Your instructions: Print the whole listing exactly.

[begin Stored data]

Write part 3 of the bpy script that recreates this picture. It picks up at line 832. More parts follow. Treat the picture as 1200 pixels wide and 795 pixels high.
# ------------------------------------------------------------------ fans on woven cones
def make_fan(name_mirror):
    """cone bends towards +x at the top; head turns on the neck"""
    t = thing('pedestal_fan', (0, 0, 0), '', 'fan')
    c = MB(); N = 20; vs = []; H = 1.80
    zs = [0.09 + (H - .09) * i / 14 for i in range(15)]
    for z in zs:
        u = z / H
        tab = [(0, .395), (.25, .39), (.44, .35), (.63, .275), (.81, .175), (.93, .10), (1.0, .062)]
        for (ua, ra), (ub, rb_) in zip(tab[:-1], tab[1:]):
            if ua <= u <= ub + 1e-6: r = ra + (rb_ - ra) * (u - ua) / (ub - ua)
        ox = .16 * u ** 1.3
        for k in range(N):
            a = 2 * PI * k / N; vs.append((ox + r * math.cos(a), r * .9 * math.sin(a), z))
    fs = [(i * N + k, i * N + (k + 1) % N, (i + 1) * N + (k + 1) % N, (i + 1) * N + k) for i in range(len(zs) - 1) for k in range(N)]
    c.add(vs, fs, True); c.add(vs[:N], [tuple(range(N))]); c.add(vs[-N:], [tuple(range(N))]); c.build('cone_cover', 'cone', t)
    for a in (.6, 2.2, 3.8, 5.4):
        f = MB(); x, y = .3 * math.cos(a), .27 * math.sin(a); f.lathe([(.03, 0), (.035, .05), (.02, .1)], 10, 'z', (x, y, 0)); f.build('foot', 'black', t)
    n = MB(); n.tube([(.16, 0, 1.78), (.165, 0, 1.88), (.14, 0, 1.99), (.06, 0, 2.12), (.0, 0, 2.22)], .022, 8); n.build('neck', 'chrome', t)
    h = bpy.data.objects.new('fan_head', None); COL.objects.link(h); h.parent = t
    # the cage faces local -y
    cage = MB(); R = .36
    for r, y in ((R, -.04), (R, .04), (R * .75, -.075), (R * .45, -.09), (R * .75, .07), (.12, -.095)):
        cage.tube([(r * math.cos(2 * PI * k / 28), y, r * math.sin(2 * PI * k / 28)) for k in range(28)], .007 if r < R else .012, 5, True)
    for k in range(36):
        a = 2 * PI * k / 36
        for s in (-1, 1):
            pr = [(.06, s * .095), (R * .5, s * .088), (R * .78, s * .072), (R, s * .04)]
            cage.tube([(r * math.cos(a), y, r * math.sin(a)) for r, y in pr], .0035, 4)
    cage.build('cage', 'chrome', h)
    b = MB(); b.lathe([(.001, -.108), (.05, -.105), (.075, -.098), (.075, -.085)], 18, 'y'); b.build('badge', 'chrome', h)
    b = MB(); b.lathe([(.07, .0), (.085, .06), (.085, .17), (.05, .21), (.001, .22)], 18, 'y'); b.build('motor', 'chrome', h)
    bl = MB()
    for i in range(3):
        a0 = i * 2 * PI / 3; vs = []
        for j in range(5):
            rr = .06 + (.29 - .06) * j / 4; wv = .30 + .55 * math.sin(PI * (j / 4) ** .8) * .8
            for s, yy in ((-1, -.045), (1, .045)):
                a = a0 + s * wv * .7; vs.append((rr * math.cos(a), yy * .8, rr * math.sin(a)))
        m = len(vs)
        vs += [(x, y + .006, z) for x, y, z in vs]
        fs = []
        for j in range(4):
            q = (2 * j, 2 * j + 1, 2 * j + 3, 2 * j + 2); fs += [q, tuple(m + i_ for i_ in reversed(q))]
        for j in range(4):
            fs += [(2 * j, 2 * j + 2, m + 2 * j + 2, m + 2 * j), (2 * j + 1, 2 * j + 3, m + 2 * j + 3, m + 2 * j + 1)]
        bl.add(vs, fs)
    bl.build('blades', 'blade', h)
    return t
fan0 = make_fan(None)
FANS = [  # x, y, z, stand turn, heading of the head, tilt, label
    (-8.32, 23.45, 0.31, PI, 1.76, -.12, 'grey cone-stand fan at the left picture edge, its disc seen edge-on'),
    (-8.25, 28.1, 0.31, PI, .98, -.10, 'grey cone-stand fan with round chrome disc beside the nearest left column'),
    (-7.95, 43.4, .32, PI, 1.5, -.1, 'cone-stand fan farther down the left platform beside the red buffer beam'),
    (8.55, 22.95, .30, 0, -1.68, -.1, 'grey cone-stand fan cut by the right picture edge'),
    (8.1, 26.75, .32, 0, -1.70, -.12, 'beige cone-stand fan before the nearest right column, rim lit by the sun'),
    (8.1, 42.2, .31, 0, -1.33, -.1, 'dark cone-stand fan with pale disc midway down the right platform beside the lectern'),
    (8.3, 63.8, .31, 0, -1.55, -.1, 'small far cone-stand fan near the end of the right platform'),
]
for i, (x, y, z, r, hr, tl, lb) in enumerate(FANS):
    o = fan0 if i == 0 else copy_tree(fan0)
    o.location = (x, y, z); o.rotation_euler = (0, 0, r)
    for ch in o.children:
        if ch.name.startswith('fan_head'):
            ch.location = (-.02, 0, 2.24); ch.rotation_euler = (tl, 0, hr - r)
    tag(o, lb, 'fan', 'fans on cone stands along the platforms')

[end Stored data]

Solution to this problem:
Write part 3 of the bpy script that recreates this picture. It picks up at line 832. More parts follow. Treat the picture as 1200 pixels wide and 795 pixels high.
# ------------------------------------------------------------------ fans on woven cones
def make_fan(name_mirror):
    """cone bends towards +x at the top; head turns on the neck"""
    t = thing('pedestal_fan', (0, 0, 0), '', 'fan')
    c = MB(); N = 20; vs = []; H = 1.80
    zs = [0.09 + (H - .09) * i / 14 for i in range(15)]
    for z in zs:
        u = z / H
        tab = [(0, .395), (.25, .39), (.44, .35), (.63, .275), (.81, .175), (.93, .10), (1.0, .062)]
        for (ua, ra), (ub, rb_) in zip(tab[:-1], tab[1:]):
            if ua <= u <= ub + 1e-6: r = ra + (rb_ - ra) * (u - ua) / (ub - ua)
        ox = .16 * u ** 1.3
        for k in range(N):
            a = 2 * PI * k / N; vs.append((ox + r * math.cos(a), r * .9 * math.sin(a), z))
    fs = [(i * N + k, i * N + (k + 1) % N, (i + 1) * N + (k + 1) % N, (i + 1) * N + k) for i in range(len(zs) - 1) for k in range(N)]
    c.add(vs, fs, True); c.add(vs[:N], [tuple(range(N))]); c.add(vs[-N:], [tuple(range(N))]); c.build('cone_cover', 'cone', t)
    for a in (.6, 2.2, 3.8, 5.4):
        f = MB(); x, y = .3 * math.cos(a), .27 * math.sin(a); f.lathe([(.03, 0), (.035, .05), (.02, .1)], 10, 'z', (x, y, 0)); f.build('foot', 'black', t)
    n = MB(); n.tube([(.16, 0, 1.78), (.165, 0, 1.88), (.14, 0, 1.99), (.06, 0, 2.12), (.0, 0, 2.22)], .022, 8); n.build('neck', 'chrome', t)
    h = bpy.data.objects.new('fan_head', None); COL.objects.link(h); h.parent = t
    # the cage faces local -y
    cage = MB(); R = .36
    for r, y in ((R, -.04), (R, .04), (R * .75, -.075), (R * .45, -.09), (R * .75, .07), (.12, -.095)):
        cage.tube([(r * math.cos(2 * PI * k / 28), y, r * math.sin(2 * PI * k / 28)) for k in range(28)], .007 if r < R else .012, 5, True)
    for k in range(36):
        a = 2 * PI * k / 36
        for s in (-1, 1):
            pr = [(.06, s * .095), (R * .5, s * .088), (R * .78, s * .072), (R, s * .04)]
            cage.tube([(r * math.cos(a), y, r * math.sin(a)) for r, y in pr], .0035, 4)
    cage.build('cage', 'chrome', h)
    b = MB(); b.lathe([(.001, -.108), (.05, -.105), (.075, -.098), (.075, -.085)], 18, 'y'); b.build('badge', 'chrome', h)
    b = MB(); b.lathe([(.07, .0), (.085, .06), (.085, .17), (.05, .21), (.001, .22)], 18, 'y'); b.build('motor', 'chrome', h)
    bl = MB()
    for i in range(3):
        a0 = i * 2 * PI / 3; vs = []
        for j in range(5):
            rr = .06 + (.29 - .06) * j / 4; wv = .30 + .55 * math.sin(PI * (j / 4) ** .8) * .8
            for s, yy in ((-1, -.045), (1, .045)):
                a = a0 + s * wv * .7; vs.append((rr * math.cos(a), yy * .8, rr * math.sin(a)))
        m = len(vs)
        vs += [(x, y + .006, z) for x, y, z in vs]
        fs = []
        for j in range(4):
            q = (2 * j, 2 * j + 1, 2 * j + 3, 2 * j + 2); fs += [q, tuple(m + i_ for i_ in reversed(q))]
        for j in range(4):
            fs += [(2 * j, 2 * j + 2, m + 2 * j + 2, m + 2 * j), (2 * j + 1, 2 * j + 3, m + 2 * j + 3, m + 2 * j + 1)]
        bl.add(vs, fs)
    bl.build('blades', 'blade', h)
    return t
fan0 = make_fan(None)
FANS = [  # x, y, z, stand turn, heading of the head, tilt, label
    (-8.32, 23.45, 0.31, PI, 1.76, -.12, 'grey cone-stand fan at the left picture edge, its disc seen edge-on'),
    (-8.25, 28.1, 0.31, PI, .98, -.10, 'grey cone-stand fan with round chrome disc beside the nearest left column'),
    (-7.95, 43.4, .32, PI, 1.5, -.1, 'cone-stand fan farther down the left platform beside the red buffer beam'),
    (8.55, 22.95, .30, 0, -1.68, -.1, 'grey cone-stand fan cut by the right picture edge'),
    (8.1, 26.75, .32, 0, -1.70, -.12, 'beige cone-stand fan before the nearest right column, rim lit by the sun'),
    (8.1, 42.2, .31, 0, -1.33, -.1, 'dark cone-stand fan with pale disc midway down the right platform beside the lectern'),
    (8.3, 63.8, .31, 0, -1.55, -.1, 'small far cone-stand fan near the end of the right platform'),
]
for i, (x, y, z, r, hr, tl, lb) in enumerate(FANS):
    o = fan0 if i == 0 else copy_tree(fan0)
    o.location = (x, y, z); o.rotation_euler = (0, 0, r)
    for ch in o.children:
        if ch.name.startswith('fan_head'):
            ch.location = (-.02, 0, 2.24); ch.rotation_euler = (tl, 0, hr - r)
    tag(o, lb, 'fan', 'fans on cone stands along the platforms')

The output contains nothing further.